STORED RECORDS:

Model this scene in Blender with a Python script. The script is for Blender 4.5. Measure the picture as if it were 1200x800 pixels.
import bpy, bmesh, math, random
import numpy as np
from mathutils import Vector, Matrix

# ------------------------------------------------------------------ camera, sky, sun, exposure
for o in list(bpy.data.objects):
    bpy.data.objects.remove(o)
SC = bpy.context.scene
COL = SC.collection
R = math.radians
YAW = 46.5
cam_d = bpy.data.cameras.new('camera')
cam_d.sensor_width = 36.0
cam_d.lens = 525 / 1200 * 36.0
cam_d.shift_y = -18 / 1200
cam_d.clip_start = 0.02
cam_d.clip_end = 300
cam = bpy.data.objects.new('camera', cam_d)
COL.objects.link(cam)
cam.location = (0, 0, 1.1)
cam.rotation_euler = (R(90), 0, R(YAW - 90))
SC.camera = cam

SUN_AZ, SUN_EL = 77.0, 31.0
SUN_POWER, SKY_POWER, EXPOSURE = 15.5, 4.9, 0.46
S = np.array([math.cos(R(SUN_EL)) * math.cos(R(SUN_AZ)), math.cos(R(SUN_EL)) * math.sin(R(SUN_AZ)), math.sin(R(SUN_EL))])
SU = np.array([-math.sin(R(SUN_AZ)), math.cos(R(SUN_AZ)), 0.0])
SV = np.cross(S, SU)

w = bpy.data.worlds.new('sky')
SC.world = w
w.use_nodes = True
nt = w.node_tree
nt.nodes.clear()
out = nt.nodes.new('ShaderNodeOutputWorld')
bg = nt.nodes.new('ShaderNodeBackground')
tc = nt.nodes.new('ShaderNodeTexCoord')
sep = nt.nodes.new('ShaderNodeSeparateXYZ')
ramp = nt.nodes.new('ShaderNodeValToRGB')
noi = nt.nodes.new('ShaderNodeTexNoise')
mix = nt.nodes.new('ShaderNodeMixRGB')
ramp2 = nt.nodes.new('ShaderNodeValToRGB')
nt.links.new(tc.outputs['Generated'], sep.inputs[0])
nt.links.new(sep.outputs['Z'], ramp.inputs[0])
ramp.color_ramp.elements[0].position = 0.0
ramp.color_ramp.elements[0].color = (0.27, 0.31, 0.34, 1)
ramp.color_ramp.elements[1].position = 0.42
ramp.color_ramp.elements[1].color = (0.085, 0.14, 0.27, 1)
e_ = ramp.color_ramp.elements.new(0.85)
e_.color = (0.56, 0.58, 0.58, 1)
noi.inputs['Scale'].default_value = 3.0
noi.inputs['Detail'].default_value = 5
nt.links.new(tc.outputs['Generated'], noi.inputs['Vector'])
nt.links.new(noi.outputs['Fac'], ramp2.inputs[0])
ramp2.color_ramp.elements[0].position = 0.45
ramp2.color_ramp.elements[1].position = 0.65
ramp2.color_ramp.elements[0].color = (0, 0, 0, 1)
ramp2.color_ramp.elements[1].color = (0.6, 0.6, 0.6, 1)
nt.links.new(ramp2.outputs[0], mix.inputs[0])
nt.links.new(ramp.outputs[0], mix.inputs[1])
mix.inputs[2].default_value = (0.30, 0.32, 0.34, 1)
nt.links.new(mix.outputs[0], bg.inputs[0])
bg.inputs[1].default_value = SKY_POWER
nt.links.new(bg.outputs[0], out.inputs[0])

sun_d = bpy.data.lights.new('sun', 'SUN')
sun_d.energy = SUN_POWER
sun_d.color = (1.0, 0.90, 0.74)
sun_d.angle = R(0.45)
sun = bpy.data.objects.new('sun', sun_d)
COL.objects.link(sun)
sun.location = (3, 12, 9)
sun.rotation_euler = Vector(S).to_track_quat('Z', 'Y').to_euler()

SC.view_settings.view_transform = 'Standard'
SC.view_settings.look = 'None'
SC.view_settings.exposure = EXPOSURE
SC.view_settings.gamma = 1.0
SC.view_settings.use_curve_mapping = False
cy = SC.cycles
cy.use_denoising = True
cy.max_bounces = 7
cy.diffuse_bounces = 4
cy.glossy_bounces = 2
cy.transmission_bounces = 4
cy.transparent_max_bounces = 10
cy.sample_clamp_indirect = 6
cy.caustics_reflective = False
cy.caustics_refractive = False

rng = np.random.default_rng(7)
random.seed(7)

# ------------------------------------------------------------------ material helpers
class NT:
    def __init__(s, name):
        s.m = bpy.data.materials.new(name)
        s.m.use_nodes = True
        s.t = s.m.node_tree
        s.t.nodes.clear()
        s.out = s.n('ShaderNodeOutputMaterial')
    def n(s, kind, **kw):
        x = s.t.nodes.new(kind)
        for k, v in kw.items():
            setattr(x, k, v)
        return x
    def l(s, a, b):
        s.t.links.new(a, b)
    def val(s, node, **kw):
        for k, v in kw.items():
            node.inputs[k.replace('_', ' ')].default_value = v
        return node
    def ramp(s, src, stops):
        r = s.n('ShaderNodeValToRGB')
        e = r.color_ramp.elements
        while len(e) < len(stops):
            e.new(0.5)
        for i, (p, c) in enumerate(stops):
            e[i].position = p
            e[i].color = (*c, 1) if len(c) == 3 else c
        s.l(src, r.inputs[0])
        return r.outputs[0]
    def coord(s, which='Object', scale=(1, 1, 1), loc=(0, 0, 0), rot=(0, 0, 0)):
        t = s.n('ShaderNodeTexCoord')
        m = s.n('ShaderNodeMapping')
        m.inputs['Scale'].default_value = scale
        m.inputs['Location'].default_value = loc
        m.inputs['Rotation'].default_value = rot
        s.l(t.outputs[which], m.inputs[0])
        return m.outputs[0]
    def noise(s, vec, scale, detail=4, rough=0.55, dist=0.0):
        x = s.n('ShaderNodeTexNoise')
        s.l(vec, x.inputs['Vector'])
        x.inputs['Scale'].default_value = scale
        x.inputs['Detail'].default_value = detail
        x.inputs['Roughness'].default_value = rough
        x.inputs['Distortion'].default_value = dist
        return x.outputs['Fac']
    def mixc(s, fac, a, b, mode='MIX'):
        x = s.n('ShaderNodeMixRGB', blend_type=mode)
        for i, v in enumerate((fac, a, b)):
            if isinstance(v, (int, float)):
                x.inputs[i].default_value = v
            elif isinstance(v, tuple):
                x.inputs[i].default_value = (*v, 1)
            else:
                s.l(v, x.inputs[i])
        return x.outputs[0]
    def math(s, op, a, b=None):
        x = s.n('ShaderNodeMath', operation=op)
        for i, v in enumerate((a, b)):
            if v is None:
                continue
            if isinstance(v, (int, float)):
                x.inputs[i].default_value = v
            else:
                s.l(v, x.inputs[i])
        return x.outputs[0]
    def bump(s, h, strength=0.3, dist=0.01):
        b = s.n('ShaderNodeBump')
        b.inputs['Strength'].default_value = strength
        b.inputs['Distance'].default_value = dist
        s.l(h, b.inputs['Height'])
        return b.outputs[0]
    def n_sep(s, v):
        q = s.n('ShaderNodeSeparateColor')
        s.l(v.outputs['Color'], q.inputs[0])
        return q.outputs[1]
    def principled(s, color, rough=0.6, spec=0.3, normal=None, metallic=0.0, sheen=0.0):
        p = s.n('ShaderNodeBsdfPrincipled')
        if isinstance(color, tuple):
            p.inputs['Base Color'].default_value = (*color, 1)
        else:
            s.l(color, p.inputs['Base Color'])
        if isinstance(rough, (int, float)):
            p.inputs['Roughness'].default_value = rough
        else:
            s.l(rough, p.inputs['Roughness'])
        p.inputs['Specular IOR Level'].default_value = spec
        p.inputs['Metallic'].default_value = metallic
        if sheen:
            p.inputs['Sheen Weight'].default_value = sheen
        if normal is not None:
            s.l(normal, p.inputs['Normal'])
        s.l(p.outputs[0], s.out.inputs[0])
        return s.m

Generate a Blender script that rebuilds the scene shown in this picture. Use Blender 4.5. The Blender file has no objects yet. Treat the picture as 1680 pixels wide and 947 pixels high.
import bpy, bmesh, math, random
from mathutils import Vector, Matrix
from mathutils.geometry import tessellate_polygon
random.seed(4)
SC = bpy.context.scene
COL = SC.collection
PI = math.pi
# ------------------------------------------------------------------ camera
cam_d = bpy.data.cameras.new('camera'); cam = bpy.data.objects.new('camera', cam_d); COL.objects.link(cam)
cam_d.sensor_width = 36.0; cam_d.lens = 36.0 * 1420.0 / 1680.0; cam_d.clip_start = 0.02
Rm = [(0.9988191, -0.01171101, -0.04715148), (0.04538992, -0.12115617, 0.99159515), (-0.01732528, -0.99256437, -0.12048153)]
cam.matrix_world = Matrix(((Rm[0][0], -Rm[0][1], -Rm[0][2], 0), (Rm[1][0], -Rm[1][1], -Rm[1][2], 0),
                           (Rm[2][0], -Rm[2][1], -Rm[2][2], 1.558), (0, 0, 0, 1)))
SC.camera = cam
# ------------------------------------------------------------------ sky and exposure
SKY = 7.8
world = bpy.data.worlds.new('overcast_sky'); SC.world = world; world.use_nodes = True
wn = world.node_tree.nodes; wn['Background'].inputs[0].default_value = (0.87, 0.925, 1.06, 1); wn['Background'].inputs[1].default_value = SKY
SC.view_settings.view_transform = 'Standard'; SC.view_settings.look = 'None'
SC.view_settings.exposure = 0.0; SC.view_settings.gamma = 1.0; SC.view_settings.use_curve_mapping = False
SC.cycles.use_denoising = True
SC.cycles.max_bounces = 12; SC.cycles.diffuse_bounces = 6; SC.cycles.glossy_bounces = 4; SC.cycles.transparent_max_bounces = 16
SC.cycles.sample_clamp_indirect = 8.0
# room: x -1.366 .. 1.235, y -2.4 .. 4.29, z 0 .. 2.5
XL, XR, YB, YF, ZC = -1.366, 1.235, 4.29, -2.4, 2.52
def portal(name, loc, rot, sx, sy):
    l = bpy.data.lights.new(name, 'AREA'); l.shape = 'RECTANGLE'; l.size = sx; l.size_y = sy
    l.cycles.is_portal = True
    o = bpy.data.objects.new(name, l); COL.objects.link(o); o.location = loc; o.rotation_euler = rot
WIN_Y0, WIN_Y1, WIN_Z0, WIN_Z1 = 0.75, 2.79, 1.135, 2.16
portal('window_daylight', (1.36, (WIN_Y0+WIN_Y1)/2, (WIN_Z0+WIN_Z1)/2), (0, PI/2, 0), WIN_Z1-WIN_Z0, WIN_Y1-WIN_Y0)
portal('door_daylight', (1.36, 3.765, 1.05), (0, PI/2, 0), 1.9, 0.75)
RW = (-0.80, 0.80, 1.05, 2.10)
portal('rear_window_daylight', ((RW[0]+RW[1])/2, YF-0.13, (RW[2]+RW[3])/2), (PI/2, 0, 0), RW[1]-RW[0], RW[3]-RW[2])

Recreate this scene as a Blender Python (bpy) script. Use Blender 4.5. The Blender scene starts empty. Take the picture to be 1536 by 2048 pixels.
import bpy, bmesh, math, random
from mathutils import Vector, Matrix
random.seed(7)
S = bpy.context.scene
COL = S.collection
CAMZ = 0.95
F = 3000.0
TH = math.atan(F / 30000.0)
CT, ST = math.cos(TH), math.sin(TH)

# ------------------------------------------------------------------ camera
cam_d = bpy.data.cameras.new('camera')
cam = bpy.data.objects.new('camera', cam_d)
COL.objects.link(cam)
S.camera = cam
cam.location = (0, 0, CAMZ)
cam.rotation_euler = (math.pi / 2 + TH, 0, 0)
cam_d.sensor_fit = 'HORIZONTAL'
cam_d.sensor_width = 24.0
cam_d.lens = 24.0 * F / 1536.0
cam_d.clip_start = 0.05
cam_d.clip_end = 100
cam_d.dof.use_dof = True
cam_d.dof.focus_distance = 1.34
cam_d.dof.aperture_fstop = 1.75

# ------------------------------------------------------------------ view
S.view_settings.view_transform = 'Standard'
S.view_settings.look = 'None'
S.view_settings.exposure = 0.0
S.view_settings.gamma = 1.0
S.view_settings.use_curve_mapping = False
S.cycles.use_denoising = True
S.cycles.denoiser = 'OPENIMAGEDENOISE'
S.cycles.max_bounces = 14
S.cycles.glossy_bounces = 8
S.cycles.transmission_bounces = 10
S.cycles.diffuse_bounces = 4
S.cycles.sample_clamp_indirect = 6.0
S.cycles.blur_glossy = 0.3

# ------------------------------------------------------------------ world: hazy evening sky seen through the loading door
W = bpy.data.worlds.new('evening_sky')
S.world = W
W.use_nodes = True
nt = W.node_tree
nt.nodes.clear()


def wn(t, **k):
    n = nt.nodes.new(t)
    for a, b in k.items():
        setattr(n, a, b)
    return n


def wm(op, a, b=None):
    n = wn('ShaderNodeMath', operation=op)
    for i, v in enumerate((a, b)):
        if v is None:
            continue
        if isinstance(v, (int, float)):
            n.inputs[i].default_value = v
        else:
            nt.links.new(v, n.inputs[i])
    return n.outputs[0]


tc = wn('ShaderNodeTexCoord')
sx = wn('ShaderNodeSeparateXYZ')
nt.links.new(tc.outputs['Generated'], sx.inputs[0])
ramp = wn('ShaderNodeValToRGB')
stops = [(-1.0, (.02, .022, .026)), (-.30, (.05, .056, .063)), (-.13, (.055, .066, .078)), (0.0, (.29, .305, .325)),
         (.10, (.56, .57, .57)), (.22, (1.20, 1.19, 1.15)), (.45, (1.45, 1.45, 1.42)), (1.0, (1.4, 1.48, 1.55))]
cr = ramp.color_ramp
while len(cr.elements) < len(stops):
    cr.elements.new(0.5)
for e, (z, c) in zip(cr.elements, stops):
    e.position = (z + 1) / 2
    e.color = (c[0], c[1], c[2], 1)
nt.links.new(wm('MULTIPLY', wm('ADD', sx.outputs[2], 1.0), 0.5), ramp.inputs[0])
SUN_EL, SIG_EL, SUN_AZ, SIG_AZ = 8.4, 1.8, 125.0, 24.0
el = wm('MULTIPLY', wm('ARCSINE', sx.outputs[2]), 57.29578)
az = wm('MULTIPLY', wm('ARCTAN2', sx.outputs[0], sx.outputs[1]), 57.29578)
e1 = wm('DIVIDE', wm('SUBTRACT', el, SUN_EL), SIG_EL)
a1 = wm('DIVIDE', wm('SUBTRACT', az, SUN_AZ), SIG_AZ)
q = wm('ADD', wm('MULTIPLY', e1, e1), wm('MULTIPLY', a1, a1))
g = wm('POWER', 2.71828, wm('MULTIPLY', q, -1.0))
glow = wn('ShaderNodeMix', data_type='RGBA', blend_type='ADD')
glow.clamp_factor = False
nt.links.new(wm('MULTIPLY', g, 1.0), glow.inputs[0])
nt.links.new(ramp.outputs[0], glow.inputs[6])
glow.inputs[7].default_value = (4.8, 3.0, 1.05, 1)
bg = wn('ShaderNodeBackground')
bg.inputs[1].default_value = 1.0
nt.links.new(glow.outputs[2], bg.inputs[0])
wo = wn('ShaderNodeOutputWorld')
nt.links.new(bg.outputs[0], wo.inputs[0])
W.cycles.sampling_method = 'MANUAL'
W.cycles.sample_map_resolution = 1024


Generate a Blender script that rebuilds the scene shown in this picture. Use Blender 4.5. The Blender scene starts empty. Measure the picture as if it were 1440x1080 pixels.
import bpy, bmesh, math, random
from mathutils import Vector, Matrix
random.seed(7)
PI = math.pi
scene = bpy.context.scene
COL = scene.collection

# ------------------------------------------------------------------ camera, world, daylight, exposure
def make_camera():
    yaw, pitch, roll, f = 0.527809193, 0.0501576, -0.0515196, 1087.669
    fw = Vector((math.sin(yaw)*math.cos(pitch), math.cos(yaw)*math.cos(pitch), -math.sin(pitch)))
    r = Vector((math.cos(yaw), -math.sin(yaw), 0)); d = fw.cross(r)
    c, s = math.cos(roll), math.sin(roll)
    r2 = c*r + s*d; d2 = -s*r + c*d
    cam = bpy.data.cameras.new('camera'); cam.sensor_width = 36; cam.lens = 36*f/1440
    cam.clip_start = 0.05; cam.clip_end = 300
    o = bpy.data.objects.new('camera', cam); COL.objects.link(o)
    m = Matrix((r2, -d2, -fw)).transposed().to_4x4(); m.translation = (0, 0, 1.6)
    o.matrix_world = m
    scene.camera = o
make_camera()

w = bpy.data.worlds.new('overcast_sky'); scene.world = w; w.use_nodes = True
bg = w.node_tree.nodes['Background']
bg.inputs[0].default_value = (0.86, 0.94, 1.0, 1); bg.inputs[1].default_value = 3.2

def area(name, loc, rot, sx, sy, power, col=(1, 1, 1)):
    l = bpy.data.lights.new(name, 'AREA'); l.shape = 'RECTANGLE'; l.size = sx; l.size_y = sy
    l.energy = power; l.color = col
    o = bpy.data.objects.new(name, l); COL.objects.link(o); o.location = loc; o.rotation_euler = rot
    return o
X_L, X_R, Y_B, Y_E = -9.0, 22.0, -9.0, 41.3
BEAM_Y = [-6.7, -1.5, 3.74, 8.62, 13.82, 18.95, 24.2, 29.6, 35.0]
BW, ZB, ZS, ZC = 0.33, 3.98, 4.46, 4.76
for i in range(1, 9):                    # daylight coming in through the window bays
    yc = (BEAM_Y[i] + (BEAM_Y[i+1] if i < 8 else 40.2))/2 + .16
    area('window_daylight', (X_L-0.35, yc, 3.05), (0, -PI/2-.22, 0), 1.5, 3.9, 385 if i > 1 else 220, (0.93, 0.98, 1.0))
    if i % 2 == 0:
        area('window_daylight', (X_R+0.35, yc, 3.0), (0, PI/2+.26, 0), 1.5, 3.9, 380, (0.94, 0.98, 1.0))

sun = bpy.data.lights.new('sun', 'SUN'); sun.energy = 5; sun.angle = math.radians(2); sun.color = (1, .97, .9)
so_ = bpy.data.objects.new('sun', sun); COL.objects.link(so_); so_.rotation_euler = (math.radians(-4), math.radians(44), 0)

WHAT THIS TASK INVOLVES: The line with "Recreate this scene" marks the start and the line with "CT, ST = math.cos(TH), math.sin(TH)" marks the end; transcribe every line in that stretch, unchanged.

REPLY:
Recreate this scene as a Blender Python (bpy) script. Use Blender 4.5. The Blender scene starts empty. Take the picture to be 1536 by 2048 pixels.
import bpy, bmesh, math, random
from mathutils import Vector, Matrix
random.seed(7)
S = bpy.context.scene
COL = S.collection
CAMZ = 0.95
F = 3000.0
TH = math.atan(F / 30000.0)
CT, ST = math.cos(TH), math.sin(TH)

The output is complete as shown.